There's no name, only a crest on backstrap of a four pointed? star with I think a hammer in middle. there's a "127" on the bottom of mag well and an "89" on the barrel.
It's a .22, single-shot with an 11" barrel. Elaborate rear sight setup.
Here's some pic with the furniture removed.
Any help would be appreciated. Thanks.

http://s17.photobucket.com/albums/b99/ghosch4/?albumview=slideshow

Jim Watson
June 9, 2009, 10:17 PM
I do not recognize the trademark but it is certainly a Martini actioned free pistol similar in layout to a Hammerli Model 103.

Casimer
June 9, 2009, 10:58 PM
Try posting your inquiry to Targettalk.org a/o the yahoo Free Pistol group.

You're right, that is a FP but I don't recognize the make and model. The barrel, trigger guard and blade, and grip frame suggest, to me, that it's an early modern design. The contouring of the guard and blade look German (e.g. Hammerli or Anschutz).

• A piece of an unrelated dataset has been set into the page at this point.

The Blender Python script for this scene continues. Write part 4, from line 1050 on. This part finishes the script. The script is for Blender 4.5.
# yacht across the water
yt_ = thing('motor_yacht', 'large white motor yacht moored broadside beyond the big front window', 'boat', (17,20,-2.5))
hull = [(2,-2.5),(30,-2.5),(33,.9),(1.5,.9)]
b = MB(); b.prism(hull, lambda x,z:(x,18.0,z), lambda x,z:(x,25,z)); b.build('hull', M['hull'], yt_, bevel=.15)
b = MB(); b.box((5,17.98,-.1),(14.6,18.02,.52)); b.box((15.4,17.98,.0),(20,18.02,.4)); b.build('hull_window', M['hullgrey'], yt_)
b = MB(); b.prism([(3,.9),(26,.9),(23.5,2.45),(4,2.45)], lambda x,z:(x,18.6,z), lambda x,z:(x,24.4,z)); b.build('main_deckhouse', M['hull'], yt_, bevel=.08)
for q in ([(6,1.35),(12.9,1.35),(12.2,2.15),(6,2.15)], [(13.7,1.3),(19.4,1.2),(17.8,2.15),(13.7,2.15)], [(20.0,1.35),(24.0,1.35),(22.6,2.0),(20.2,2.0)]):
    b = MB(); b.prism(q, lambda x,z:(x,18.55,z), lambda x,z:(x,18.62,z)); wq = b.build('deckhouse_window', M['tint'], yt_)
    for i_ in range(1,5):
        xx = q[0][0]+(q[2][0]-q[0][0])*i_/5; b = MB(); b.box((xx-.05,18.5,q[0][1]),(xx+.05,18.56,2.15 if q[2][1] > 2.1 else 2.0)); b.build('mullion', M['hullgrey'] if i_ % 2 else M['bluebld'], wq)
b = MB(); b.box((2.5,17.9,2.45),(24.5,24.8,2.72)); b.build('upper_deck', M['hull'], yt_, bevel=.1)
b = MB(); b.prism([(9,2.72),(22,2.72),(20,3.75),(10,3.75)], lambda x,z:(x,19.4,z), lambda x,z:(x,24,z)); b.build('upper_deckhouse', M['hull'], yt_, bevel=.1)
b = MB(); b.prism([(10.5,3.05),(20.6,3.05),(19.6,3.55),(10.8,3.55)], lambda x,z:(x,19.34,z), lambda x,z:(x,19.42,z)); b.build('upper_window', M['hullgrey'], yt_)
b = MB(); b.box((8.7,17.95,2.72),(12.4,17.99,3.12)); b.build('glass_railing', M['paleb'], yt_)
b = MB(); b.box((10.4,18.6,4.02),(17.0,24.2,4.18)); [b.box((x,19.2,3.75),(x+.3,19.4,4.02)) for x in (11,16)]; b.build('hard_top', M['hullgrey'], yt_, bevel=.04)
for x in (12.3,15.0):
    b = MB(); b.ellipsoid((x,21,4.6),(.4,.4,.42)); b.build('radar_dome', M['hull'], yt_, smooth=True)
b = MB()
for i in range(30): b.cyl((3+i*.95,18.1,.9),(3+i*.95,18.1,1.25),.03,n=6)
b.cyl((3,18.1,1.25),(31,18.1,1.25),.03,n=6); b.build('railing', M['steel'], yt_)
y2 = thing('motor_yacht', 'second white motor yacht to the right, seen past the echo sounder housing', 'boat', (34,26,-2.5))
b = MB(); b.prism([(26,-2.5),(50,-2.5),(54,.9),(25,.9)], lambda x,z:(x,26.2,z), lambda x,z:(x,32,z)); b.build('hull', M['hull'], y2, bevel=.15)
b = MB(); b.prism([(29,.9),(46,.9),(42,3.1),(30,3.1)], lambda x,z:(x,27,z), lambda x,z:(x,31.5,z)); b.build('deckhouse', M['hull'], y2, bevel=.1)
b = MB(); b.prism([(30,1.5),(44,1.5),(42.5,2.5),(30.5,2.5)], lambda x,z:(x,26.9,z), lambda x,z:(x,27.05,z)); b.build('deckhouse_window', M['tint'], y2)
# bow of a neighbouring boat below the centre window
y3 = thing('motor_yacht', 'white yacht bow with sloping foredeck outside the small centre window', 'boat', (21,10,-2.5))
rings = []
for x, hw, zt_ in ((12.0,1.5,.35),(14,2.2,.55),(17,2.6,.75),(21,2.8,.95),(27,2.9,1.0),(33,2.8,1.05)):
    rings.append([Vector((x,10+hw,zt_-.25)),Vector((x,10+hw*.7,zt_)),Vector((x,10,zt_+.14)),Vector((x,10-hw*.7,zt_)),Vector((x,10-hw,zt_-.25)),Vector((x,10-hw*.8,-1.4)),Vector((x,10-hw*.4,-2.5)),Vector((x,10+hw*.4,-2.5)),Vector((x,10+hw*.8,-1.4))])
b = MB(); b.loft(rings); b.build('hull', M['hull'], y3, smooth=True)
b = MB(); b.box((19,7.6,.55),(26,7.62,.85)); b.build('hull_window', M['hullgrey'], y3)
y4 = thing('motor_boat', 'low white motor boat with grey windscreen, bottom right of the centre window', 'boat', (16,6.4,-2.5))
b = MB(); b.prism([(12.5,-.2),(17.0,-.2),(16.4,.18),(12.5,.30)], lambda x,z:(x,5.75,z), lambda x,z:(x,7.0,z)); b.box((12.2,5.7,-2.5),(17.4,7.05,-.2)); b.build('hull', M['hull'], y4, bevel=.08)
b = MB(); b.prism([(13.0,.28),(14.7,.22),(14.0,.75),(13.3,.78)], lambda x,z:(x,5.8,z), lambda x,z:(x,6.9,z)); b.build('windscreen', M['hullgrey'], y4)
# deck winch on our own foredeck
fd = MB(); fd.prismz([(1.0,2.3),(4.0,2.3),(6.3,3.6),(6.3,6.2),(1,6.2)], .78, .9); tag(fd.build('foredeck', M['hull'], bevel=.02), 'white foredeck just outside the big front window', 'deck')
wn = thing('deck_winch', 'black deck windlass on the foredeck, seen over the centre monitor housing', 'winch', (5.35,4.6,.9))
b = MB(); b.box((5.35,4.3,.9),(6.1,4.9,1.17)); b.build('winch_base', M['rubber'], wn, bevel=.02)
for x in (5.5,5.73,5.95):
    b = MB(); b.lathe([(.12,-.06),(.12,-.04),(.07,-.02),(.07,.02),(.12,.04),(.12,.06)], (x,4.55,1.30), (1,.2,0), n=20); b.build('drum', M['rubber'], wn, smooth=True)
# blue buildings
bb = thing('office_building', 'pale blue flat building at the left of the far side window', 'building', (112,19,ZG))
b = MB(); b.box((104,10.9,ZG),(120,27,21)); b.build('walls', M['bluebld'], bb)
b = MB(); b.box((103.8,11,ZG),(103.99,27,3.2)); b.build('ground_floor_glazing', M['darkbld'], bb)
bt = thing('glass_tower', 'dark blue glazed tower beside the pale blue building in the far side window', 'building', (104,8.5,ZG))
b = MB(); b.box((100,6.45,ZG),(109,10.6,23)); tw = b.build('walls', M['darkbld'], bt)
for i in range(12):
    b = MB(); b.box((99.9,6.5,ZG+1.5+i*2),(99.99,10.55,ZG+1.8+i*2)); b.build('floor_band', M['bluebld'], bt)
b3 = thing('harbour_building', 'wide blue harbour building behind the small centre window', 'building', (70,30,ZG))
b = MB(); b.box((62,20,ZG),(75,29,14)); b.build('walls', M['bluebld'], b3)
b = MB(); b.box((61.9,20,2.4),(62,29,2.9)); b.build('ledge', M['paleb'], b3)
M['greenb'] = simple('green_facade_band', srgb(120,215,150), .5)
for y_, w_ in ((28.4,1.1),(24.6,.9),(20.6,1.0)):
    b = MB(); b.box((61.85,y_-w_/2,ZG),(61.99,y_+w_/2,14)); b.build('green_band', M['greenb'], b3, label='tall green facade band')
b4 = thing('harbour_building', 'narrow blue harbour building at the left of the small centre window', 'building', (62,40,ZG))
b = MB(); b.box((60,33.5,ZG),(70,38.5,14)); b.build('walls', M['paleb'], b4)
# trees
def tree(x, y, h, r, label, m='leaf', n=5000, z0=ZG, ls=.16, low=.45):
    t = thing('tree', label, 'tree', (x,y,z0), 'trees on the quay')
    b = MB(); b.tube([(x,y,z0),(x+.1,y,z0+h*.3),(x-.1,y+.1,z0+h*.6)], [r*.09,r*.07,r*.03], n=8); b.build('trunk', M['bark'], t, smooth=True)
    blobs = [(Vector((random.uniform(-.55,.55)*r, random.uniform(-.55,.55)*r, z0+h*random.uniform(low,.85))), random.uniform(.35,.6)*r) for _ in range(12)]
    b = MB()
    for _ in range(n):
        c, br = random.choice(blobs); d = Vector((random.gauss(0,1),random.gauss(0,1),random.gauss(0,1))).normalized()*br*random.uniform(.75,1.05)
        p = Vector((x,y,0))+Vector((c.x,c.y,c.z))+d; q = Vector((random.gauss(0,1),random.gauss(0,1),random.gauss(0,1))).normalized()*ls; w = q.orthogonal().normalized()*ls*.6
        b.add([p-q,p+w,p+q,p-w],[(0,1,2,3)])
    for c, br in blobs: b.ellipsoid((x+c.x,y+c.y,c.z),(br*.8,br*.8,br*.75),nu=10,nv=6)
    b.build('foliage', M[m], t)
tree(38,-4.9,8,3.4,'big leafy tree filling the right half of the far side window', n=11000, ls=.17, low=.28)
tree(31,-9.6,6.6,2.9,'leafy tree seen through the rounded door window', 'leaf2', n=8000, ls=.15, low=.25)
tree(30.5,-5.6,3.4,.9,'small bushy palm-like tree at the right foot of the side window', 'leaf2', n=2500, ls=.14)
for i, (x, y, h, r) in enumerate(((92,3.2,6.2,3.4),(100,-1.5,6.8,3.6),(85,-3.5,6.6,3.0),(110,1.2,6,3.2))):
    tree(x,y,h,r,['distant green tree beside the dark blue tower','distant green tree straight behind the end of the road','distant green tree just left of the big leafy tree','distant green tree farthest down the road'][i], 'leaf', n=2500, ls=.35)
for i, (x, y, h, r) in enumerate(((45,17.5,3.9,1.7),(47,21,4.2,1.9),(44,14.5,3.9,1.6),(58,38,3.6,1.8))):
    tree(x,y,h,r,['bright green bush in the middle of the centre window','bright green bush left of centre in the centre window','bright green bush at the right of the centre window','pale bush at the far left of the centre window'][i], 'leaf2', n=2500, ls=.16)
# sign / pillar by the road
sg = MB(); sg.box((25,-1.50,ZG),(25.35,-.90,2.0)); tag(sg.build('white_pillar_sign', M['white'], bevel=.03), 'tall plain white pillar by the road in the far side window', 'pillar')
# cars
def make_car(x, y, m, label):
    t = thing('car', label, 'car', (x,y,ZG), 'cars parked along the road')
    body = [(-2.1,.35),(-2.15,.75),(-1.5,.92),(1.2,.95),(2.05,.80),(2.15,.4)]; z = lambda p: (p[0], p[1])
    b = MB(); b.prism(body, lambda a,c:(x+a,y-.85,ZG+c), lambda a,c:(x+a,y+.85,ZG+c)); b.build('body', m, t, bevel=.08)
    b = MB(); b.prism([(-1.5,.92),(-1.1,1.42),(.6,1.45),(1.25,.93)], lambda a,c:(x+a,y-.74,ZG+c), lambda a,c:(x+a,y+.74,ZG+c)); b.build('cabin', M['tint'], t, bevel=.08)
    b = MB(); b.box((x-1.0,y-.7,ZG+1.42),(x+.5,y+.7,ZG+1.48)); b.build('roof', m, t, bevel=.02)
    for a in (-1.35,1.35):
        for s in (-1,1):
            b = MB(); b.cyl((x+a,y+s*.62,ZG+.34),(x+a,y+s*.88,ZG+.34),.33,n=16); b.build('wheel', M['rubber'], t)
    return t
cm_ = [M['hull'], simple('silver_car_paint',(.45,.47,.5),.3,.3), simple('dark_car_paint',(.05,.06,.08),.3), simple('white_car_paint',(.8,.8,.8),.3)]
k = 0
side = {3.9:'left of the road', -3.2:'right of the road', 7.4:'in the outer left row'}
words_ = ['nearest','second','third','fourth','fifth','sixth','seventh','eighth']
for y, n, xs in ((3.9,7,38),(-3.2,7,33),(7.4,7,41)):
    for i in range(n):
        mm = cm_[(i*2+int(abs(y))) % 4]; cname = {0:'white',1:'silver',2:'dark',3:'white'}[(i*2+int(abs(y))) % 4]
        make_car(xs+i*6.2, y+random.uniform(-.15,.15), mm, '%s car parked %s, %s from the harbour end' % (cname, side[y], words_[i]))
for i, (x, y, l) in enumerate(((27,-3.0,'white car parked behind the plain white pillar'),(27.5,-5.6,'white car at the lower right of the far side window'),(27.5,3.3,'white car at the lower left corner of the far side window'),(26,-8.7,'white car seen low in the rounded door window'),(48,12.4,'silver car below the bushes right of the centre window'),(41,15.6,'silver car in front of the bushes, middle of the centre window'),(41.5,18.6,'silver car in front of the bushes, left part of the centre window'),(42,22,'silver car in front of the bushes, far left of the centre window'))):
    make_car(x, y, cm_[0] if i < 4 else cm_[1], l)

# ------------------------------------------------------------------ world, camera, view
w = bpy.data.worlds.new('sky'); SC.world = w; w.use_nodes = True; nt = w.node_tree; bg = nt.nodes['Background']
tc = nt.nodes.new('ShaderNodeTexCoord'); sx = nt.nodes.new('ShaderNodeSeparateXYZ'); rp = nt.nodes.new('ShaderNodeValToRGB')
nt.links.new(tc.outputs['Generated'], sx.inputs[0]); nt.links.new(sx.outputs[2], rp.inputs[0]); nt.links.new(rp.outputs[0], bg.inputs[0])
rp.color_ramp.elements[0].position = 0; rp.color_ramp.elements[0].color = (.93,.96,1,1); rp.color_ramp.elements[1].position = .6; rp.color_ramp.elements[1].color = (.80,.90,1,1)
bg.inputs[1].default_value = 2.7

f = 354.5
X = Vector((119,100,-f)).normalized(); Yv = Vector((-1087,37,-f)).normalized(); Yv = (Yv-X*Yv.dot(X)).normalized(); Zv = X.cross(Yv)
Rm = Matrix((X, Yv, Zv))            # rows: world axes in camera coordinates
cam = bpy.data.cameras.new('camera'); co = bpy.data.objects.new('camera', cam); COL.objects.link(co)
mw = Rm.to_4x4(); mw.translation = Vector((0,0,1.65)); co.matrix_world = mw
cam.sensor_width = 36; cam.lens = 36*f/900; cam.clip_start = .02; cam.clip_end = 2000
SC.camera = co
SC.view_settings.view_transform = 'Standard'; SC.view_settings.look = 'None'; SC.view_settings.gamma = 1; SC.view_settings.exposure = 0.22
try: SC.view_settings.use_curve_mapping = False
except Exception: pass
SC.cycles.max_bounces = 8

Here's a depiction of the history of FP's w/ designs that are indicative of their evolution.
http://www.geocities.com/pistoleer2001/Evolution.html

But I'm not an expert on Free Pistols, and there were a lot of small builders over the years, so it probably best to get a more informed opinion.

Atticus Thraxx
June 10, 2009, 12:52 PM
Thanks guys! If I get a solid id, I'll post it.

Casimer
June 10, 2009, 11:24 PM
I'd seen your post to TT. With those grips on, it does look like a Hammerli.

Regarding your question as to how it works. Free Pistols often have a two stage action. So you cock the pistol using one lever, and set the trigger using another. On yours the cocking is likely accomplished using the lever that extends through the base of the grip frame. Try pushing it against whichever direction it resists. Once it's cocked, the lever may move freely. The trigger is probably set using the lever on LH side - push it down until you feel a click.

But don't dry fire it without a snap cap, or empty case in the chamber. The firing pin assemblies can be fragile on FPs, so I'd try to take care when testing it.

What's interesting is that the pistol in your pics doesn't look like it's been used. It's rare to find an older FP in this condition. They're often pretty hacked-up.

James K
June 11, 2009, 12:20 AM
I have no doubt that a Hammerli would be marked appropriately, but that type of pistol was also made in Russia (USSR) and China and those might not have been marked.